As a threshold matter, to the extent the members of an LLC do not have in place a written operating agreement, members should make the time investment to think critically about how the business should operate as well as their rights and obligations to each other and then reduce their agreement to writing, especially in view of the new rule changes. Beyond certain baseline parameters and default rules, LLC statutes promote flexibility in the management and operation of the LLC, often deferring to the operating agreement on matters such as ownership rights, management structure, organizational decision-making and dispute resolution, voluntary and involuntary transfers, and valuation considerations. Previously, the law specified that an operating agreement be a written instrument among the parties. Under the Revised Act, the definition is much broader as oral agreements, understandings of the members found in a record, and implied agreements of the members can collectively be considered the LLC’s operating agreement. As a result, more information can now be considered to define the members’ agreement on the business and their respective rights and duties, which may result in unintended consequences for some members when there is no open discussion that results in a written agreement that effectively integrates the parties’ mutual understandings.

The members of an LLC may elect to share in the management responsibilities of their business or they may elect to vest most of the organization’s management responsibilities in a manager or board of managers. Further, the members or the manager(s) may, similar to a corporation, delegate certain managerial responsibilities or authorize officers of the LLC to act for or on behalf of the LLC. While an operating agreement may or may not establish officer appointments (but should set forth the authority to grant such appointments), the Revised Act expands upon the prior statute by providing that the operating agreement governs, among other items, the relations between the members and the LLC, the rights and duties of a person in the capacity of manager, and the conduct of the activities of the LLC. Accordingly, the members, with the input of the manager(s) (if the LLC is manager-managed), should periodically evaluate the decision-making responsibilities set forth in the operating agreement to rationalize what shall be required to constitute an act of the company. For example, agreements often contain a list of major decisions that require either a super-majority or unanimous vote. The members should review this list from time to time and consider whether its parameters and the items included (or not included) on it are still consistent with the business reality of the LLC.

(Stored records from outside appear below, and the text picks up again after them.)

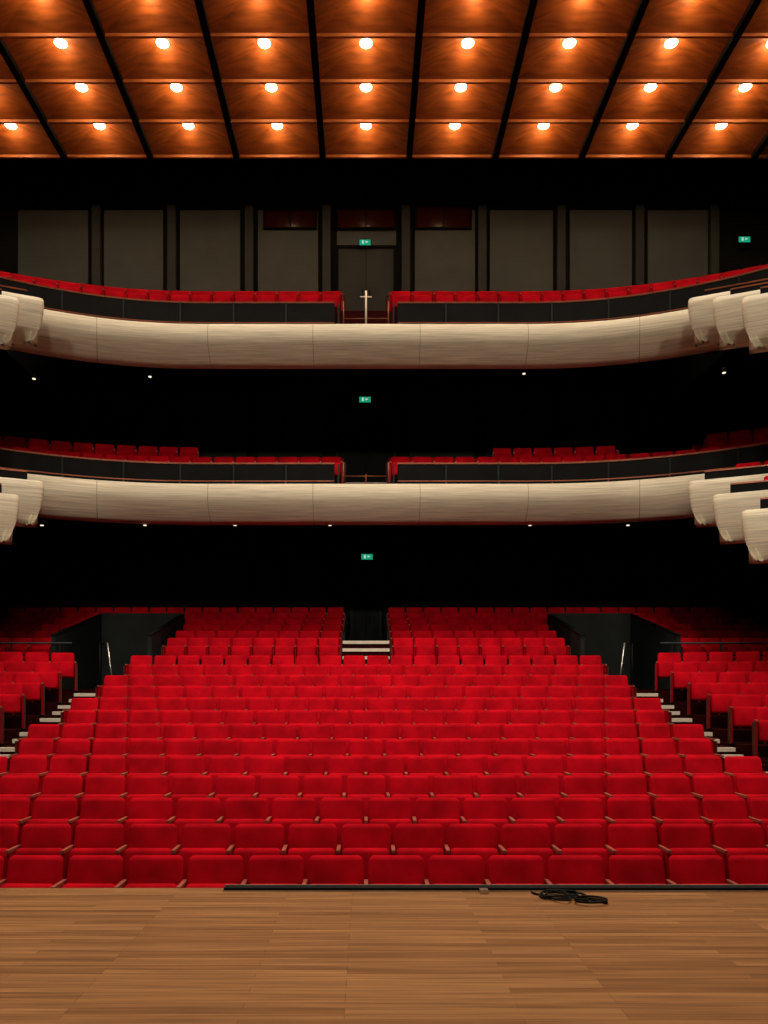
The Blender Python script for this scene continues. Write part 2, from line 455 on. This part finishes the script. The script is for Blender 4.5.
for p in ((34, 378), (150, 376), (524, 373), (724, 372)): downlight(p[0], p[1], 20.9-(KC*max(abs(WX(p[0], 20.9))-4, 0)**2.2))
for p in (42, 145, 235, 330, 530, 628):
    x = WX(p, 20.6); downlight(p, 524.5, 20.6-(KC*max(abs(x)-4, 0)**2.2))

# ---------------------------------------------------------------- side boxes
def bprof(zt, h):
    q = [(-.03, 0), (.02, -.02), (.03, -.15), (.02, -.32), (-.01, -.5), (-.06, -.67), (-.13, -.82), (-.21, -.93), (-.32, -1.0),
         (-.34, -.95), (-.26, -.84), (-.18, -.65), (-.16, -.35), (-.15, 0)]
    return [(o, zt+z*h) for o, z in q]
def box_balcony(s, k, zt):
    D = 17.5-1.25*k
    zz = zt-0.60*(k+1)
    root = bpy.data.objects.new('side_box', None); S.collection.objects.link(root)
    P = [(7.30, D+.32), (7.18, D+.18), (7.1, D+.06), (7.10, D), (7.15, D-.05), (7.35, D-.13), (7.7, D-.28), (8.1, D-.45), (8.6, D-.68), (9.4, D-1.04), (10.4, D-1.45), (12, D-2.0), (13.98, D-2.5)]
    mb = MB(); mb.sweep(P, bprof(zz, .98), M_CREAM, flip=s); mb.build('fascia', root)
    P2 = P[5:]
    mb = MB(); mb.sweep(P2, [(-.34, zz-.3), (-.34, zz+.24), (-.4, zz+.24), (-.4, zz-.3)], M_PARA, flip=s, smooth=False)
    mb.sweep(P2, [(-.33, zz+.24), (-.33, zz+.27), (-.41, zz+.27), (-.41, zz+.24)], M_BRONZE, flip=s, smooth=False)
    mb.build('parapet', root)
    Q = [(8.2, D+1.1), (7.7, D+.35), (7.9, D+.05), (9.5, D-.6), (13.98, D-1.95), (13.98, D-.8), (9.5, D+1.1)]
    mb = MB(); mb.prism([(s*a, b) for a, b in Q], zz-.56, zz-.45, M_BLACK); mb.build('box_floor', root)
    L = []
    for j in range(7):
        x = 8.45+j*PITCH*.92; y = D+.45-.42*(x-7.8)
        L.append((s*x, y, zz-.45, -s*.4))
    if s < 0: L = L[::-1]
    o = seat_row('seats', L); o.parent = root
for s in (-1, 1):
    for k in range(4):
        box_balcony(s, k, WZ(323, 20)); box_balcony(s, k, WZ(483, 20))

# ---------------------------------------------------------------- ceiling
ZC = WZ(157, 25); CWX = 2.69; CWY = 1.54
mb = MB(); lamps = []
NX = 5; NYR = 12
for r in range(NYR):
    y1 = 25-r*CWY; y0 = y1-CWY
    for c in range(-NX, NX+1):
        xc = c*CWX; x0, x1 = xc-CWX/2+.09, xc+CWX/2-.09; a, b = y0+.03, y1-.03
        ym = (a+b)/2; zt2 = ZC+.50; q = .22
        vs = [(x0, a, ZC+.05), (x1, a, ZC+.05), (x1, b, ZC+.05), (x0, b, ZC+.05), (xc-q, ym-q*.6, zt2), (xc+q, ym-q*.6, zt2), (xc+q, ym+q*.6, zt2), (xc-q, ym+q*.6, zt2)]
        mb.add(vs, [[0, 1, 5, 4], [1, 2, 6, 5], [2, 3, 7, 6], [3, 0, 4, 7], [4, 5, 6, 7]], M_WOODC)
        lamps.append((xc, ym, zt2, r))
for r in range(NYR+1):
    y = 25-r*CWY; mb.box(-NX*CWX-CWX/2, NX*CWX+CWX/2, y-.035, y+.035, ZC-.03, ZC+.10, M_TRIMC)
for c in range(-NX, NX+2):
    x = (c-.5)*CWX; mb.box(x-.09, x+.09, 25-NYR*CWY, 25.03, ZC-.10, ZC+.2, M_BLACK)
mb.box(-14, 14, 25.04, 25.2, ZC+.05, 22, M_BLACK)
mb.build('ceiling')
mb = MB()
for x, y, z, r in lamps:
    n = 16; vs = [(x, y, z-.10)]; fs = []
    for j, (rr, dz) in enumerate(((.08, -.098), (.14, -.085), (.165, -.06))):
        for i in range(n):
            t = 2*math.pi*i/n; vs.append((x+rr*math.cos(t), y+rr*math.sin(t), z+dz))
    for i in range(n):
        k2 = (i+1) % n; fs.append([0, 1+k2, 1+i])
        for j in range(2): fs.append([1+j*n+i, 1+j*n+k2, 1+(j+1)*n+k2, 1+(j+1)*n+i])
    mb.add(vs, fs, M_BULB, True)
    mb.rod((x, y, z-.06), (x, y, z), .12, M_TRIMC, 12)
mb.build('ceiling_lamps')
for x, y, z, r in lamps:
    if r > 4 or abs(x) > 12: continue
    l = bpy.data.lights.new('coffer_light', 'POINT'); l.energy = 17; l.color = (1, .64, .30); l.shadow_soft_size = .05
    o = bpy.data.objects.new('coffer_light', l); o.location = (x, y, z-.34); S.collection.objects.link(o)

# ---------------------------------------------------------------- lights
def spot(name, loc, tgt, e, ang, col=(1, .87, .70), size=.3, blend=.6):
    l = bpy.data.lights.new(name, 'SPOT'); l.energy = e; l.spot_size = math.radians(ang); l.spot_blend = blend
    l.color = col; l.shadow_soft_size = size
    o = bpy.data.objects.new(name, l); o.location = loc
    o.rotation_euler = (Vector(tgt)-Vector(loc)).to_track_quat('-Z', 'Y').to_euler(); S.collection.objects.link(o)
for x in (-7, -3.5, 0, 3.5, 7):
    for y, e in ((8.0, 580), (12.2, 800), (16.5, 1000)):
        spot('house_light', (x, y, ZC-.2), (x*1.0, y+.8, 0), e, 84)
for x in (-6, -2, 2, 6):
    spot('rear_side_fill', (x, 1.0, 10.5), (x*1.25, 20, 2.2), 1300, 66)
    spot('stage_wash', (x, 2.5, 10.5), (x*.8, 4.5, 0), 450, 75, (1, .87, .70))
for s in (-1, 1): spot('rear_side_fill', (s*4, 1.0, 9.5), (s*10.2, 22, 3), 1800, 26)  # added fill pair, no known fixture: brightens the outer rear stalls seats
w = bpy.data.worlds.new('World'); S.world = w; w.use_nodes = True
w.node_tree.nodes['Background'].inputs[0].default_value = (1, .9, .8, 1); w.node_tree.nodes['Background'].inputs[1].default_value = 0.03

# ---------------------------------------------------------------- camera
c = bpy.data.cameras.new('camera'); co = bpy.data.objects.new('camera', c); S.collection.objects.link(co)
co.location = (0, 0, H); co.rotation_euler = (math.pi/2, 0, 0)
c.sensor_fit = 'AUTO'; c.sensor_width = 36; c.lens = F/1024*36
c.shift_x = (384-CX)/1024; c.shift_y = (HY-512)/1024; c.clip_end = 200
S.camera = co
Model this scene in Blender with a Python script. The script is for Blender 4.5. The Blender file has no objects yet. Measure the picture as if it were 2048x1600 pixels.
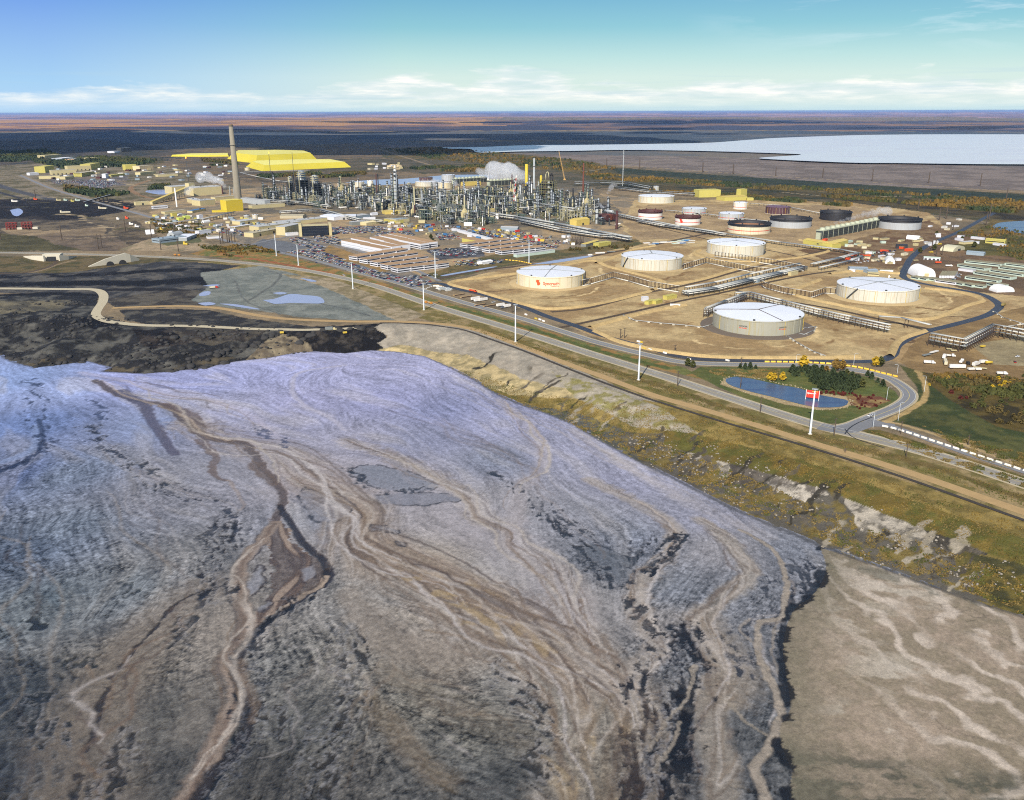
import bpy, math, random
import numpy as np
from mathutils import Vector
# ------------------------------------------------------------------ camera, sky, sun, exposure
SC = bpy.context.scene
FPX, CXP, CYP = 1720.0, 1024.0, 800.0          # focal length and centre in units of the 2048-wide photograph
CAM_H = 223.0
PITCH = math.atan((CYP - 223.0) / FPX)
ROLL = math.radians(0.17)
cam = bpy.data.cameras.new('camera')
cam_o = bpy.data.objects.new('camera', cam)
SC.collection.objects.link(cam_o)
SC.camera = cam_o
cam.sensor_fit = 'HORIZONTAL'
cam.sensor_width = 36.0
cam.lens = 36.0 * FPX / 2048.0
cam.clip_start = 1.0
cam.clip_end = 400000.0
from mathutils import Matrix
cam_o.matrix_world = Matrix.Translation((0, 0, CAM_H)) @ Matrix.Rotation(math.pi / 2 - PITCH, 4, 'X') @ Matrix.Rotation(-ROLL, 4, 'Z')
RM = np.array(cam_o.matrix_world.to_3x3())
SUN_EL, SUN_AZ = math.radians(35.0), math.radians(199.0)      # azimuth clockwise from the view direction (+Y)
SC.view_settings.view_transform = 'Standard'
SC.view_settings.look = 'None'
SC.view_settings.gamma = 1.0
SC.view_settings.exposure = 0.55
SC.cycles.use_denoising = False
SC.cycles.pixel_filter_type = 'BLACKMAN_HARRIS'
SC.cycles.filter_width = 1.1
SC.cycles.max_bounces = 8
SC.cycles.volume_bounces = 4
SC.cycles.transparent_max_bounces = 12
sun = bpy.data.lights.new('sun', 'SUN')
sun.energy = 4.5
sun.angle = math.radians(0.5)
sun.color = (1.0, 0.94, 0.84)
sun_o = bpy.data.objects.new('sun', sun)
SC.collection.objects.link(sun_o)
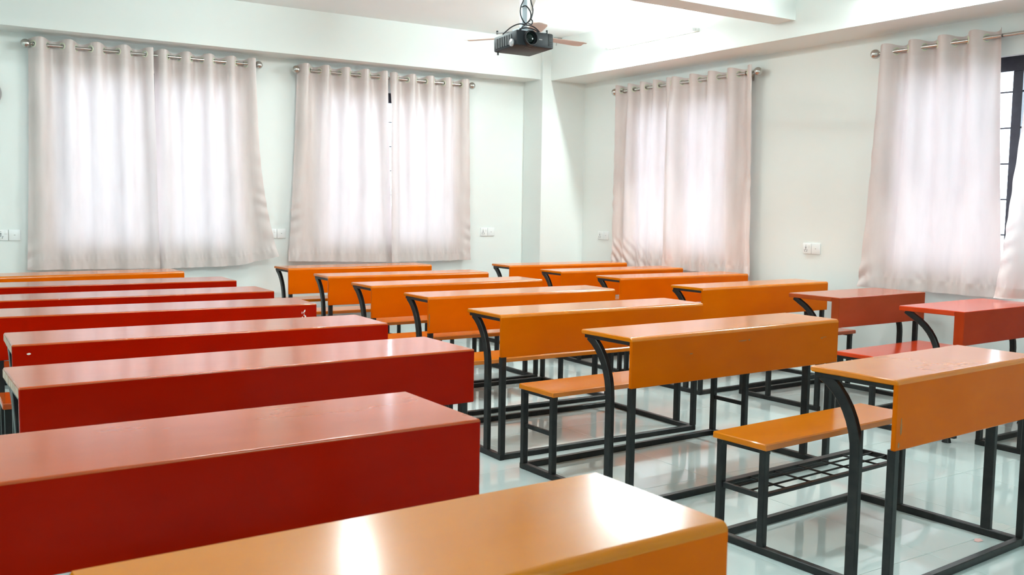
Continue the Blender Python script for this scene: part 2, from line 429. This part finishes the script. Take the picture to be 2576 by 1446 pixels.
# ------------------------------------------------------------------ wall sockets
def socket(fr, s, z, d, label):
    base = fr(s, 0, z); root = tag(empty('wall_socket', base), label, 'socket', 'white socket and switch plates')
    L = lambda a, n, b: fr(s+a*d, n, z+b)-base
    for k, nm in ((-1, 'socket_plate'), (1, 'switch_plate')):
        a = k*.044
        pl = MB().box(L(a-.0425, .001, -.044), L(a+.0425, .012, .044), .003).build(nm, 'plate', root, 40)
        if k < 0:
            hb = MB()
            for (u, v, w_, h_) in ((0, .026, .007, .004), (0, .010, .009, .009), (0, -.005, .005, .014), (-.014, -.013, .005, .008), (.014, -.013, .005, .008), (-.010, -.023, .007, .005), (.010, -.023, .007, .005)):
                hb.box(L(a-.012+u-w_/2, .0115, v-h_/2), L(a-.012+u+w_/2, .0126, v+h_/2))
            hb.build('socket_holes', 'hole', pl)
            MB().box(L(a+.012, .010, .006), L(a+.034, .0145, .036), .002).build('rocker', 'plate', pl, 40)
        else:
            MB().box(L(a-.005, .011, -.002), L(a+.005, .013, .002)).build('indicator', 'cap', pl)
    return root
socket(frameL, .722, 1.018, 1, 'white socket plate on the wall left of the leftmost curtains, cut by the frame')
socket(frameL, 2.962, 1.023, 1, 'white socket plate between the two curtained windows of the left wall')
socket(frameL, 5.280, 1.032, 1, 'white socket plate between the second window and the corner pillar')
socket(frameR, 7.985, 1.014, -1, 'white socket plate squeezed between the corner pillar and a curtain')
socket(frameR, 5.225, 1.000, -1, 'white socket plate alone on the bare right wall')

# ------------------------------------------------------------------ tube lights
def tube_light(a, b, out, label, drop=0, tm='tube'):
    a, b = Vector(a), Vector(b); c = (a+b)/2; root = tag(empty('tube_light', c), label, 'tube light', 'white fluorescent battens')
    t = (b-a).normalized(); o = Vector(out); up = t.cross(o)
    bx = MB().sweep([a-c, b-c], sq(.045, .03)); bx.build('batten', 'whitemetal', root)
    MB().cyl(a-c+o*.042+t*.03, b-c+o*.042-t*.03, .0135, 12).build('tube', tm, root, 60)
    for q, s in ((a, 1), (b, -1)):
        MB().box(q-c+o*.01-up*.014+t*s*.004, q-c+o*.06+up*.014+t*s*.032, .003).build('end_cap', 'plate', root)
    if drop:
        for q in (a+t*.15, b-t*.15): MB().cyl(q-c, q-c+Vector((0, 0, drop)), .006, 8).build('hanger', 'whitemetal', root)
    return root
XB = XR-.453
tube_light((XB-.017, 7.36, 2.85), (XB-.017, 6.15, 2.85), (-1, 0, 0), 'lit tube light on the right beam, glaring beside the fan')
tube_light((XB-.017, 4.36, 2.87), (XB-.017, 3.15, 2.87), (-1, 0, 0), 'lit tube light on the right beam above the rightmost curtains')
tube_light((2.98, 7.05, 2.98), (2.66, 5.90, 2.98), (0, 0, -1), 'lit tube light hung under the ceiling left of the fan, above the frame', .08, 'tube_dim')
tube_light((-2.6, 5.6, 2.98), (-2.6, 4.4, 2.98), (0, 0, -1), 'added fill tube light under the ceiling at the far left, outside the frame', .08)  # unseen lamp added to fill the left side
tube_light((1.0, 3.4, 2.98), (2.2, 3.4, 2.98), (0, 0, -1), 'added fill tube light under the ceiling over the middle aisle, outside the frame', .08)  # made-up lamp over the aisle, lifts the general light

tube_light((2.2, -2.8, 2.98), (3.4, -2.8, 2.98), (0, 0, -1), 'added fill tube light under the ceiling behind the camera, outside the frame', .08)  # added behind the camera to brighten desk fronts and right wall
tube_light((-2.4, 1.6, 2.98), (-1.2, 1.6, 2.98), (0, 0, -1), 'added fill tube light under the ceiling left of the camera, outside the frame', .08)  # extra unseen lamp, fill from the near left

# ------------------------------------------------------------------ projector on its pole
P0 = Vector((3.315, 5.143, 2.431)); PW, PD, PH = .285, .28, .098
pr = tag(empty('projector', P0), 'dark grey ceiling projector with a large lens hanging from a white pole', 'projector')
pr.rotation_euler = (math.radians(-3), 0, 0)
MB().box((0, 0, -PH), (PW, PD, 0), .010).build('housing', 'projector', pr, 40)
g = MB()
for k in range(7):
    y = .06+k*.028
    g.box((-.003, y, -.082), (.004, y+.020, -.018))
g.build('side_vent', 'grille', pr)
g = MB()
for k in range(9): g.box((.245, -.003, -.082+k*.0085), (.272, .003, -.077+k*.0085))
fv = g.build('front_vent', 'grille', pr)
ln = MB().lathe((.098, .01, -.048), (0, -1, 0), [(.050, 0), (.050, .030), (.047, .036), (.043, .036), (.039, .012), (.030, .010)], 32).build('lens_barrel', 'grille', pr, 40)
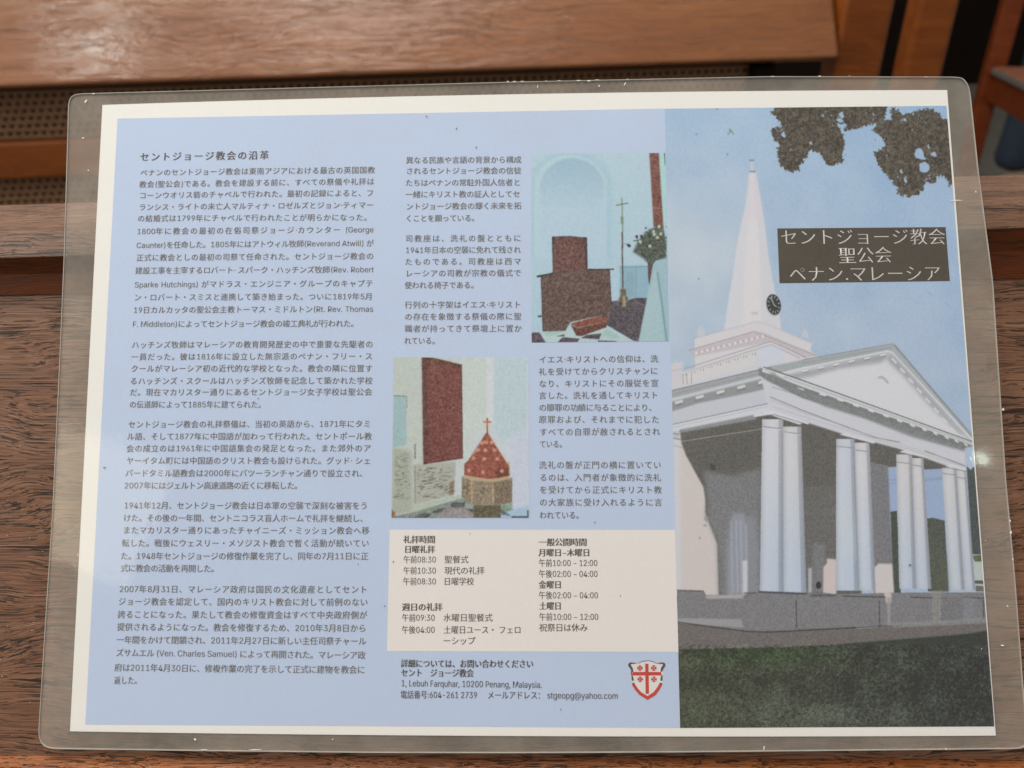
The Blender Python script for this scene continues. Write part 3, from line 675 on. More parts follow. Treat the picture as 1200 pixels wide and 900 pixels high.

Additionally, the Revised Act permits LLCs to file a statement of authority with the State of New Jersey that sets forth the authority, or the limitations on the authority, of all persons holding a particular position with the company to execute an instrument transferring real estate in the name of the LLC or otherwise bind or act on behalf of the LLC. To the extent a certificate of authority is on file, third parties contracting with a representative of an LLC are presumed to have knowledge of such individual’s authority (or his limitations), irrespective of how this individual is represented to the third party or what the LLC operating agreement says. Therefore, as a matter of good governance, it is incumbent on the members and manager(s) of the LLC to ensure that the operating agreement conforms to any filed and effective statements of authority.

An operating agreement is also an important document in that it memorializes the expectations of the members’ rights and obligations as to each other. As such, it is the primary document the members look to in the event of an offer to purchase either the company or some or all of the membership interests, the voluntary or involuntary (such as upon death, disability, bankruptcy, divorce or upon a showing of cause) withdrawal of a member, or when the members simply cannot agree on a major decision impacting the LLC. Often, these events trigger a buy-out option or a liquidation event, and the members, so as to preserve their value in the enterprise, should be continuously aware of each of these triggering events and the attendant rights of the company and non-affected members. Further, the members should be aware of the various valuation methodologies available in the event a value must be ascribed to affected membership interests.

Beyond the initial considerations regarding members’ rights outlined above, the Revised Act also implements some important changes to New Jersey LLC law that may affect the rights of members under operating agreements drafted in relation to the prior LLC statute. For example, under the Revised Act, New Jersey law now makes clear that a member’s dissociation, or withdrawal, from the LLC does not entitle the member to a distribution upon dissociation. Rather, in the absence of the members’ agreement to the contrary, the dissociating member continues to hold an economic interest but has no right to vote or participate in the management of the LLC. Alternatively, New Jersey law previously provided that, except as otherwise set forth in the operating agreement, a member was entitled to receive the fair value of his membership interest as of the date of his resignation within a reasonable time following such resignation, less all applicable valuation discounts. Therefore, under the Revised Act, if a member’s dissociation is not expressly addressed in the operating agreement, then the dissociated member will remain entitled to his share of future distributions and the subsequent appreciation of his economic interest in the LLC.

Additionally, the Revised Act also now provides for certain minority membership rights, whereby a member can apply for a judicial order of dissolution of the LLC when the manager(s) or the members in control of the LLC have acted in a manner that is oppressive and was, is or will be harmful to the applicant. This provision of the Revised Act grants new statutory rights to minority members that permits the court, on application by the affected member, to examine the interactions of the members and even the written terms of the operating agreement to determine whether the manager(s) or controlling members acted in an oppressive and harmful manner as to the applicant member. Accordingly, while this standard remains subject to further development and interpretation, its mere inclusion in the Revised Act should cause LLC owners to revisit their operating agreements and reconsider whether provisions impacting holders of minority membership interests could be considered by a court as rising to a level of bad faith.

In highlighting only a selection of the several changes brought about as a result of the enactment of the Revised Act, the article stresses the need for the New Jersey LLC to have in place a written operating agreement that is adapted to the new law. Further, the recent rule changes also present the opportunity to evaluate the principal terms of an LLC’s operating agreement with a view towards current business operations and the needs of the business’ owners.